In 1 Kings 18:20-29, the priests of Baal frantically called on the name of Baal all day long without response, and Elijah began to taunt them: "Shout louder! Surely he is a god! Perhaps he is deep in thought, or busy, or traveling. Maybe he is sleeping and must be awakened." They shouted louder, leaping around the altar and slashing themselves with swords--to no avail.
This brings to mind the efforts to explain away the resurrection, in the context of Psalm 2:1-4. "Why do the nations conspire and the peoples plot in vain? The kings of the earth take their stand and the rulers gather together against the LORD and against his Anointed One. 'Let us break their chains,' they say, 'and throw off their fetters.' The One enthroned in heaven laughs; the Lord scoffs at them."
In 1 Kings 18:33-39, Elijah prepared his sacrifice, asking God to reveal to the people that He is the God of Israel and that Elijah was His servant. Fire from heaven fell down on the altar and consumed the offering, the wood, the stones, the dust, and the water in the trench. God accepted Elijah's sacrifice.

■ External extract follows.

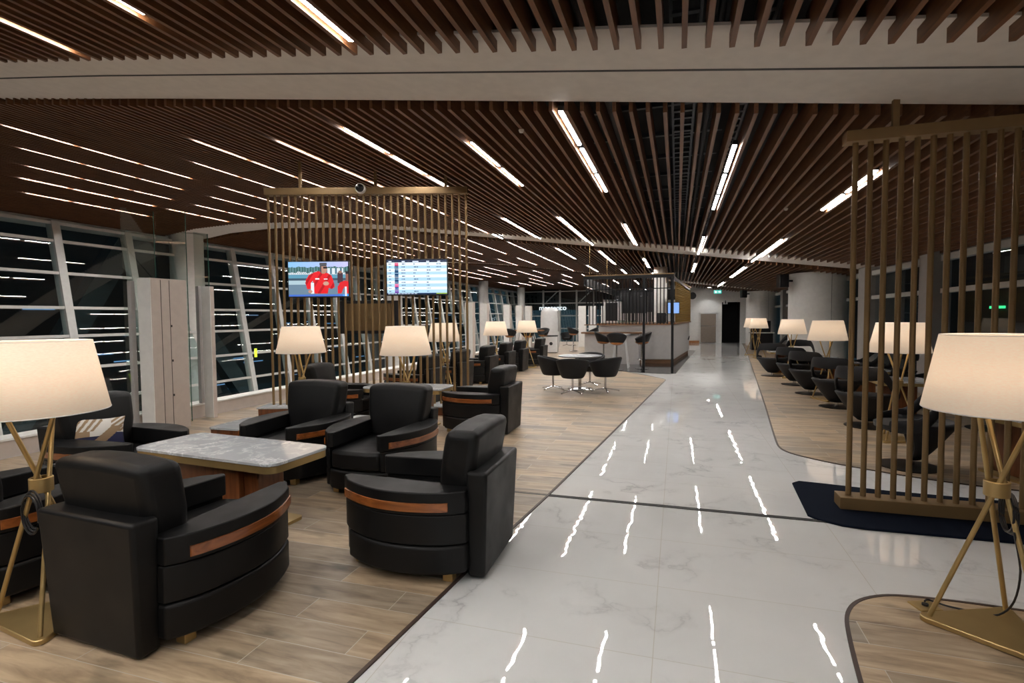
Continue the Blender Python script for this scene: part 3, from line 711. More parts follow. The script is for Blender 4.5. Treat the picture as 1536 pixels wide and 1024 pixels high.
# televisions
RED = [(0.28, 0.62), (0.29, 0.52), (0.34, 0.38), (0.42, 0.31), (0.50, 0.27), (0.56, 0.30), (0.66, 0.33), (0.72, 0.40), (0.76, 0.62), (0.77, 0.74), (0.72, 0.79), (0.67, 0.76), (0.65, 0.92), (0.43, 0.92), (0.41, 0.55), (0.37, 0.62), (0.37, 0.78), (0.31, 0.80)]
R2 = [(0.82, 0.92), (0.82, 0.72), (0.86, 0.60), (0.93, 0.55), (1.0, 0.53), (1.0, 0.92), (0.95, 0.92), (0.93, 0.72), (0.88, 0.92)]
def tvpic(u, v):
    h = math.sin(u * 61.3 + 7) * 0.5 + math.sin(u * 23.1) * 0.5
    if v > 0.945: c = (70, 110, 200) if u < 0.9 else (60, 150, 235)
    elif v < 0.15 + 0.02 * h: c = (135 + 60 * u, 190, 235)
    elif v < 0.30 + 0.03 * h: c = (52, 92, 88) if math.sin(u * 140) + math.sin(v * 160 + u * 30) > -0.4 else (110, 150, 160)
    elif v < 0.37: c = (215, 220, 225) if math.sin(u * 190 + v * 77) + 0.6 * math.sin(v * 300 + u * 40) > -0.3 else (150, 165, 175)
    elif v < 0.47: c = (92, 150, 175)
    elif v < 0.54: c = (60, 82, 100)
    elif v < 0.66 and u + v * 0.6 < 0.75: c = (170, 195, 205)
    else: c = (105, 130, 150)
    if u > 0.62 and 0.18 < v < 0.36 and u < 0.92: c = (215, 222, 226) if math.sin(u * 77) > -0.3 else (70, 110, 130)
    if 0.38 < u < 0.70 and v > 0.92: pass
    if abs(u - 0.865) < 0.045 and 0.32 < v < 0.62: c = (70, 50, 62)
    if (u - 0.865) ** 2 + (v - 0.30) ** 2 * 0.5 < 0.0009: c = (150, 110, 95)
    if inpoly(u, v, RED):
        c = (222, 32, 40) if math.sin(u * 40 + v * 14) < 0.6 else (180, 18, 28)
        if abs(u - 0.48) < 0.035 and abs(v - 0.49) < 0.018 or abs(u - 0.62) < 0.03 and abs(v - 0.495) < 0.014: c = (240, 235, 235)
    if 0.37 < u < 0.425 and 0.60 < v < 0.92: c = (225, 228, 232)
    if (u - 0.36) ** 2 + (v - 0.86) ** 2 * 0.5 < 0.0012: c = (190, 140, 120)
    if inpoly(u, v, R2): c = (215, 34, 42)
    if u > 0.94 and v > 0.72 and u < 0.97: c = (225, 225, 230)
    if u > 0.955 and 0.27 < v < 0.56: c = (40, 34, 40) if v < 0.36 else (140, 90, 78)
    if (u - 0.585) ** 2 / 0.0042 + (v - 0.20) ** 2 / 0.022 < 1: c = (176, 132, 112) if v > 0.13 and u > 0.55 else (74, 74, 80)
    if 0.52 < u < 0.645 and v < 0.10: c = (78, 78, 84) if v > 0.02 else c
    if 0.58 < u < 0.655 and 0.15 < v < 0.20: c = (30, 28, 36)
    if (u - 0.625) ** 2 + (v - 0.63) ** 2 * 0.6 < 0.0022: c = (198, 150, 132)
    return lin(*c)
STATUS = [(225, 70, 110), (30, 70, 110), (30, 70, 110), (30, 70, 110), (30, 60, 100), (30, 70, 110), (28, 60, 110), (228, 80, 140), (40, 60, 140), (110, 60, 160)]
def board(u, v):
    if v < 0.075:
        c = (20, 38, 70)
        for a, b in ((0.03, 0.08), (0.25, 0.30), (0.43, 0.53), (0.66, 0.71), (0.84, 0.89)):
            if a < u < b and 0.03 < v < 0.06: c = (215, 225, 240)
        return lin(*c)
    if v > 0.955:
        c = (16, 44, 80)
        if u < 0.5 and 0.968 < v < 0.985 and int(u * 90) % 5: c = (190, 205, 225)
        if u > 0.82 and 0.962 < v < 0.992: c = (150, 180, 60)
        return lin(*c)
    r = int((v - 0.075) / 0.088); t = ((v - 0.075) / 0.088) % 1.0
    c = (232, 244, 252) if r % 2 == 0 else (176, 214, 238)
    if 0.125 < u < 0.195: c = STATUS[min(r, 9)] if t > 0.06 else (235, 240, 250)
    if 0.125 < u < 0.195 and 0.4 < t < 0.6 and int(u * 130 + r) % 3: c = (150, 190, 220)
    cols = [(0.03, 0.075), (0.245, 0.31), (0.445, 0.47 + 0.05 * ((r * 7) % 4) / 3), (0.665, 0.70 + 0.015 * (r % 3))]
    if r < 3: cols.append((0.82, 0.90 + 0.01 * (r % 2)))
    for k, (a, b) in enumerate(cols):
        if a < u < b and 0.33 < t < 0.67 and int(u * 160 + r * 3 + k) % 4: c = (88, 112, 140)
    return lin(*c)
def make_tv(label, t, off, zc, w, h, fn, nx, ny, back=False):
    x, y = onscreen(t, off); r = thing('television' if not back else 'rear_television', label, 'television', (x, y, zc), ang + (PI if back else 0))
    mb = MB(); mb.box(-w / 2, w / 2, 0.0, 0.055, -h / 2, h / 2); mb.build('casing', M['blackplastic'], r, bevel=0.006)
    if not back:
        o = raster('display', w - 0.036, h - 0.036, nx, ny, fn, M['screenart'], r); o.location = (0, -0.002, 0)
    else:
        mb = MB(); mb.box(-w / 2 + 0.02, w / 2 - 0.02, -0.004, -0.001, -h / 2 + 0.02, h / 2 - 0.02); mb.build('display', M['dark'], r)
        mb = MB(); mb.box(-w * 0.37, w * 0.37, 0.056, 0.075, -h * 0.41, h * 0.41); mb.build('back_plate', M['bronze'], r, bevel=0.004)
    mb = MB(); mb.box(-0.15, 0.15, 0.056 if not back else 0.076, -off - 0.0225 if not back else off - 0.024, -0.1, 0.1) if not back else mb.box(-0.02, 0.02, 0.076, off - 0.024, -0.03, 0.03); mb.build('mount', M['blackmetal'] if not back else M['bronze'], r)
    return r
make_tv('wall television on the left gold screen showing a man in a red jacket', 0.262, -0.15, 2.255, 1.02, 0.60, tvpic, 132, 76)
make_tv('flight information display with a blue and white table on the left gold screen', 0.755, -0.15, 2.275, 1.02, 0.60, board, 140, 96)
make_tv('television seen from behind through the gold bars, black with a bronze back plate', 0.492, 0.16, 1.625, 1.02, 0.56, None, 0, 0, True)
# dome camera on the beam
x, y = onscreen(0.478, -0.105)
dc = thing('dome_camera', 'round black and white dome camera on the top beam of the left gold screen', 'security camera', (x, y, zt - 0.03), ang)
mb = MB(); mb.tube((0, 0.03, 0), (0, -0.04, 0), 0.085, 0.08, 24); mb.build('housing', M['white'], dc, bevel=0.006)
mb = MB(); bmesh.ops.create_uvsphere(mb.bm, u_segments=20, v_segments=12, radius=0.066, matrix=Matrix.Translation((0, -0.045, 0))); mb.build('dome', M['dark'], dc)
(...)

Likewise, God accepted the sacrifice of Jesus for our sins and proved it by raising Him from the dead. The resurrection confirmed all the teachings of Jesus as being from God, including His claim to deity, and through it, God fulfilled the repeated prophecy of His Son that He would be delivered into the hands of sinners to die and be raised on the third day (Matthew 16:21, Matthew 17:22-23, Matthew 20:18-19, Mark 8:31, Mark 9:31, Mark 10:34, Luke 9:22, Luke 18:31-33, Luke 24:7).
As Paul said to the men of Athens: "God is now declaring to men that all people everywhere should repent, because He has fixed a day in which He will judge the world in righteousness through a Man whom He has appointed, having furnished proof to all men by raising Him from the dead" (Acts 17:30-31).